*TASK DETAILS*: Find every line of the listing below where "from" appears, and copy it.

*INFORMATION PROVIDED*:
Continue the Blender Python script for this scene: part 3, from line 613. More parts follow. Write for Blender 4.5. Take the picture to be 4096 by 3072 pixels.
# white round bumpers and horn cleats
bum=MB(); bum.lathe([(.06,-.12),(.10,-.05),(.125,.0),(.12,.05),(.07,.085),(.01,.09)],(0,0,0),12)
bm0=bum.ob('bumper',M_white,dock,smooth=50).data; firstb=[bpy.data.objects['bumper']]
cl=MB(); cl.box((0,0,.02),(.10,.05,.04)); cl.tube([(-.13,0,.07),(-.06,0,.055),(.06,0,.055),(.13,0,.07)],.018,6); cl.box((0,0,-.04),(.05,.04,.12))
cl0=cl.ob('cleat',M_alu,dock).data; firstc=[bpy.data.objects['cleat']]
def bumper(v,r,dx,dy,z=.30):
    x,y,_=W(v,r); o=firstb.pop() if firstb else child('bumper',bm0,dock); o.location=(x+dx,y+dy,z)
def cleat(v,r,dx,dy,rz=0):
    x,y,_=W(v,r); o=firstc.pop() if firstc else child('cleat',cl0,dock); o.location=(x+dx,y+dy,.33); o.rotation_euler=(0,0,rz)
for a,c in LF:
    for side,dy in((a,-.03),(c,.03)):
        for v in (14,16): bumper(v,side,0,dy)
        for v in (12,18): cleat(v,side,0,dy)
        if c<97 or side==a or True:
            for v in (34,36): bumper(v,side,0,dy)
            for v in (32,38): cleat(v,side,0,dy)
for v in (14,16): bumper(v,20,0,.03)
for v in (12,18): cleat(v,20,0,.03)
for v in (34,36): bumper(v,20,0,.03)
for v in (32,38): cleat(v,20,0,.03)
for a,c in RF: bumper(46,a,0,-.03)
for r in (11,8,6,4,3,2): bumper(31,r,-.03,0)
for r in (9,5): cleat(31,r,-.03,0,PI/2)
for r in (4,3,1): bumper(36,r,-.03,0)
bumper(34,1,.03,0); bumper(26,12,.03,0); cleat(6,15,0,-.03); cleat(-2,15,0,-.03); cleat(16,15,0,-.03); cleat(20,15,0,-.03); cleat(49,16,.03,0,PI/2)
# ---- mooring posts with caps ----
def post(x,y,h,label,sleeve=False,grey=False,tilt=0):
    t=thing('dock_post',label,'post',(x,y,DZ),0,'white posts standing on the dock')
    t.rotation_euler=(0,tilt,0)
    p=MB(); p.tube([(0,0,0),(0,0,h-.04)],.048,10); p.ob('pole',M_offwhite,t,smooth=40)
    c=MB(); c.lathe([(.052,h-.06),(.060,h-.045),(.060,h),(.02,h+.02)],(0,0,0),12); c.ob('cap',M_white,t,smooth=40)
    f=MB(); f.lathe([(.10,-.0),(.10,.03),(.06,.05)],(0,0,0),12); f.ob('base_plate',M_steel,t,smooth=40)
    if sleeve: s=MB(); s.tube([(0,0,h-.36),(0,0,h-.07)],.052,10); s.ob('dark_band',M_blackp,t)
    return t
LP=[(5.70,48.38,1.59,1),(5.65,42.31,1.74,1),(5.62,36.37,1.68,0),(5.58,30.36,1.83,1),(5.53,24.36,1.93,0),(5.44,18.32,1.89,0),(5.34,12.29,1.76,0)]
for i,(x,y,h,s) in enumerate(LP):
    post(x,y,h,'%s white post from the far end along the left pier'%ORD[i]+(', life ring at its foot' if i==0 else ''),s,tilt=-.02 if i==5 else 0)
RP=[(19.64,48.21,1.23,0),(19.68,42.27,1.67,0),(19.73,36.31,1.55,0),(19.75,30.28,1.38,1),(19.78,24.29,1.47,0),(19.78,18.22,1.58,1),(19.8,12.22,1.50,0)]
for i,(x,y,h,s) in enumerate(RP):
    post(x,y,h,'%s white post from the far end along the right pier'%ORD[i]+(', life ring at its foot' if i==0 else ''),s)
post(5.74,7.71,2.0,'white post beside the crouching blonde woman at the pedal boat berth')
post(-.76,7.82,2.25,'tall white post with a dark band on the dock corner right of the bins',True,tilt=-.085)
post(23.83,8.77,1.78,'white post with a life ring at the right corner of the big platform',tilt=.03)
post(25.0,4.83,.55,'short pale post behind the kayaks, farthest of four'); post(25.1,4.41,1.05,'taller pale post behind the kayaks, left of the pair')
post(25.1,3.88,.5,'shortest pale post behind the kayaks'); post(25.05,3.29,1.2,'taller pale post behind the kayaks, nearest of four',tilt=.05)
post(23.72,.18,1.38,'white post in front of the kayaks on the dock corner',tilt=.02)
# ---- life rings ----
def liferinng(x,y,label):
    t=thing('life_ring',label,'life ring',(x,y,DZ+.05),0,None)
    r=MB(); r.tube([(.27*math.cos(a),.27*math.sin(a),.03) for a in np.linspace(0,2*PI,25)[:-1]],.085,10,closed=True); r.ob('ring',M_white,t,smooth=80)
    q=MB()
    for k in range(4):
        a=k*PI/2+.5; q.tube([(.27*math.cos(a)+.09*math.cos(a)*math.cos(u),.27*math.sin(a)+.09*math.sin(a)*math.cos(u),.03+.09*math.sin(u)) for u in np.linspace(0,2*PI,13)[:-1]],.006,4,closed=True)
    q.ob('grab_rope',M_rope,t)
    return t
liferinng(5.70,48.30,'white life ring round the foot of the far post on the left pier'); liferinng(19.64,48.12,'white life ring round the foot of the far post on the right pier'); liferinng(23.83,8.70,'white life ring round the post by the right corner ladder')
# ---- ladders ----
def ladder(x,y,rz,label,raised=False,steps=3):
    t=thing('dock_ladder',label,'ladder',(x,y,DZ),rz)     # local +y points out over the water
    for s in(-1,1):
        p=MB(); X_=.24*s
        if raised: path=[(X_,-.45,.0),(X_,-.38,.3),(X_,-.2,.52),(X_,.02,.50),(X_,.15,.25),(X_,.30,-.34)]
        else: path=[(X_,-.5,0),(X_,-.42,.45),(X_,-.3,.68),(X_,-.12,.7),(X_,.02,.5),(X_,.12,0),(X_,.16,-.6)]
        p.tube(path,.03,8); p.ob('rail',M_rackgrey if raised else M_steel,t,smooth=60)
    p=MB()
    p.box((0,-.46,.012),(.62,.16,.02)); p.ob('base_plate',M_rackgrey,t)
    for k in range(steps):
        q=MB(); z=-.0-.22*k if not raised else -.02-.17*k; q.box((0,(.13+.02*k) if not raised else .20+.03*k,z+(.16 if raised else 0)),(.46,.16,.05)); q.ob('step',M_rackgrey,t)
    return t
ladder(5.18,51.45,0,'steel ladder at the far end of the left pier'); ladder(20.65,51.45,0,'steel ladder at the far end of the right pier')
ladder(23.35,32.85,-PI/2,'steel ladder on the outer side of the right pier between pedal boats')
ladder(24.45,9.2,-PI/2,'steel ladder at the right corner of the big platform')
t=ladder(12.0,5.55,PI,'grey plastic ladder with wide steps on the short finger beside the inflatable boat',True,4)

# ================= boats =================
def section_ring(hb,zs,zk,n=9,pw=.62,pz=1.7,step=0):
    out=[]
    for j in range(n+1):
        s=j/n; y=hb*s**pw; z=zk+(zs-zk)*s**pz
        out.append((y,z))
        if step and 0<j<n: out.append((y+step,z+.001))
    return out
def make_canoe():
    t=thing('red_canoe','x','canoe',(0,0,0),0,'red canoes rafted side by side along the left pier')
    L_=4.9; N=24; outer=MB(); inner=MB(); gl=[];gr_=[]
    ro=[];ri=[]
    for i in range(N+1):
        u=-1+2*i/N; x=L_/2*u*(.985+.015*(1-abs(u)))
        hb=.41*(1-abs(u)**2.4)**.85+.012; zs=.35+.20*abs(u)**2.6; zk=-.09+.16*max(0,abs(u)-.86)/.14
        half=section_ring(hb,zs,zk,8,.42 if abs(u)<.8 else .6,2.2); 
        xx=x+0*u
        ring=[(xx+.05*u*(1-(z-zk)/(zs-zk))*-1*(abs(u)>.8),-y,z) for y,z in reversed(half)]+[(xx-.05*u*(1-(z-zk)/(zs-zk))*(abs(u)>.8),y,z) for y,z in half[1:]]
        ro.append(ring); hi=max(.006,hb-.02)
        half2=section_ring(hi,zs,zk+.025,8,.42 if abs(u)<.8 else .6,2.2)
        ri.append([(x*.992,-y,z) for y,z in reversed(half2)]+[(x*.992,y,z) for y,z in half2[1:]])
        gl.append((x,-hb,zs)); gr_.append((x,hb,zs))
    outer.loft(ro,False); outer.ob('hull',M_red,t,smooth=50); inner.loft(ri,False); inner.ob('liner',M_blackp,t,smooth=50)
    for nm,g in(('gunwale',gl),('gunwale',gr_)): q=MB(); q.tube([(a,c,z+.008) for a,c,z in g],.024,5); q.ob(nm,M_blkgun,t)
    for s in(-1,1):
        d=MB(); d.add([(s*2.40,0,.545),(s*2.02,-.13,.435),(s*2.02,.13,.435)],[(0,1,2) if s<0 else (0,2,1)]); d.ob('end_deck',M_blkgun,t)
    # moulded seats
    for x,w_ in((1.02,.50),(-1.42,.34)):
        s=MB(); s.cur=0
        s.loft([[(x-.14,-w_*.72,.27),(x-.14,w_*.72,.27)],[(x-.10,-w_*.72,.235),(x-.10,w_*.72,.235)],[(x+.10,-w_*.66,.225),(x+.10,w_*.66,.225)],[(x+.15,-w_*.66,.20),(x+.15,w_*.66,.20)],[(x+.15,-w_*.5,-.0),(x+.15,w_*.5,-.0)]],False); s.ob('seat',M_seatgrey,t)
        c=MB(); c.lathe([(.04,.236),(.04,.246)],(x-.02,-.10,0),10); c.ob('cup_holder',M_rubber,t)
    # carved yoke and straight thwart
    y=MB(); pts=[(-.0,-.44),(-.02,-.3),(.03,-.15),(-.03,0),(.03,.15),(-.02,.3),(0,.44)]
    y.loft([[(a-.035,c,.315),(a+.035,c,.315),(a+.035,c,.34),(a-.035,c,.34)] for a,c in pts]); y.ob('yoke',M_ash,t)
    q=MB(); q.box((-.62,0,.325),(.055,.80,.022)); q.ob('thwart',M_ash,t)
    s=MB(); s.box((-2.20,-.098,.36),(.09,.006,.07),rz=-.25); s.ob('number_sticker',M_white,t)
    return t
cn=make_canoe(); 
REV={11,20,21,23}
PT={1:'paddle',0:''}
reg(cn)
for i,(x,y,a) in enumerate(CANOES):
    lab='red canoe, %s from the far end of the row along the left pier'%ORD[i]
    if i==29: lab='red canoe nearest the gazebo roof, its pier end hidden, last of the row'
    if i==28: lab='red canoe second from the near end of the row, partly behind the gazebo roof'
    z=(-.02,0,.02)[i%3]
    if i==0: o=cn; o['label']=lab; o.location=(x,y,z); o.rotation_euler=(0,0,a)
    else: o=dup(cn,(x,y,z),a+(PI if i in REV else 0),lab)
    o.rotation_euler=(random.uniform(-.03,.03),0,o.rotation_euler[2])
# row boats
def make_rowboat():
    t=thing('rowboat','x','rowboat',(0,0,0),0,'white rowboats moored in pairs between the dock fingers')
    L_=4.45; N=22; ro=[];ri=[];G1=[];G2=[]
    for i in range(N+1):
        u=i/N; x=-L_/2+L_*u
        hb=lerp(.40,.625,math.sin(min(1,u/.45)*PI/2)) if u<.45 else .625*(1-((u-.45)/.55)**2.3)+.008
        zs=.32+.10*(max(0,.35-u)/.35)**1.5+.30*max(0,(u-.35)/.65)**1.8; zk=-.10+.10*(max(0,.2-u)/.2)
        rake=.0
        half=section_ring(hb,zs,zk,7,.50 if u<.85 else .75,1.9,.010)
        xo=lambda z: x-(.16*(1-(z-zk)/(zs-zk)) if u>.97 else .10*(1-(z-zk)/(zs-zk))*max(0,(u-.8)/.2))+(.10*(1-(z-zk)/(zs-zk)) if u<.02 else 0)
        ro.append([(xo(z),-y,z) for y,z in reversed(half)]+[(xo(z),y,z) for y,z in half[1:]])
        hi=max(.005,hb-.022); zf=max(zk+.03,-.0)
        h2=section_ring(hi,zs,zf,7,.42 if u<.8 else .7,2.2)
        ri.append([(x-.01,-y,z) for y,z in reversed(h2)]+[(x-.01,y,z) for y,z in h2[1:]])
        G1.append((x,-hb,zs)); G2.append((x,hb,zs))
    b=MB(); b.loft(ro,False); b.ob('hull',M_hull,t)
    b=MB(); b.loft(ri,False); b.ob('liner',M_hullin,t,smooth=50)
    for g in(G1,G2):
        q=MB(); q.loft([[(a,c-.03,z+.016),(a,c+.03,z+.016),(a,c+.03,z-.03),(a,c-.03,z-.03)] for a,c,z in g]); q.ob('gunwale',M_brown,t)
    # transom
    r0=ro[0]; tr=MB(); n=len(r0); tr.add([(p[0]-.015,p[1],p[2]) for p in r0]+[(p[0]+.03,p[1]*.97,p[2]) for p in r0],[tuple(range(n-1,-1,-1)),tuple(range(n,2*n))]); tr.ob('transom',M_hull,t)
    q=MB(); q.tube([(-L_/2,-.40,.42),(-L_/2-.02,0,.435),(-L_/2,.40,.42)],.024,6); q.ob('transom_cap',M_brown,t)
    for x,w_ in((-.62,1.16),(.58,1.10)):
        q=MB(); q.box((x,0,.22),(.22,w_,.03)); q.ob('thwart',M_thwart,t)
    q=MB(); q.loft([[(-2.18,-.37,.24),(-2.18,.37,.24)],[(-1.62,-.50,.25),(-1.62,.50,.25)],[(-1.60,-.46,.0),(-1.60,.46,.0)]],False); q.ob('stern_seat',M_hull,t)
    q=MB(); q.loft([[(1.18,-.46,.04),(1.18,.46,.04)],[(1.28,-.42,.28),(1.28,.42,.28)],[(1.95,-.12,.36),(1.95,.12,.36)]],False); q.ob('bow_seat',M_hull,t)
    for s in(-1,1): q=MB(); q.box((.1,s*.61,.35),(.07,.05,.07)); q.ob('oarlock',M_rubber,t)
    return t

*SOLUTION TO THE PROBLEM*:
Continue the Blender Python script for this scene: part 3, from line 613. More parts follow. Write for Blender 4.5. Take the picture to be 4096 by 3072 pixels.
    post(x,y,h,'%s white post from the far end along the left pier'%ORD[i]+(', life ring at its foot' if i==0 else ''),s,tilt=-.02 if i==5 else 0)
    post(x,y,h,'%s white post from the far end along the right pier'%ORD[i]+(', life ring at its foot' if i==0 else ''),s)
    lab='red canoe, %s from the far end of the row along the left pier'%ORD[i]
    if i==28: lab='red canoe second from the near end of the row, partly behind the gazebo roof'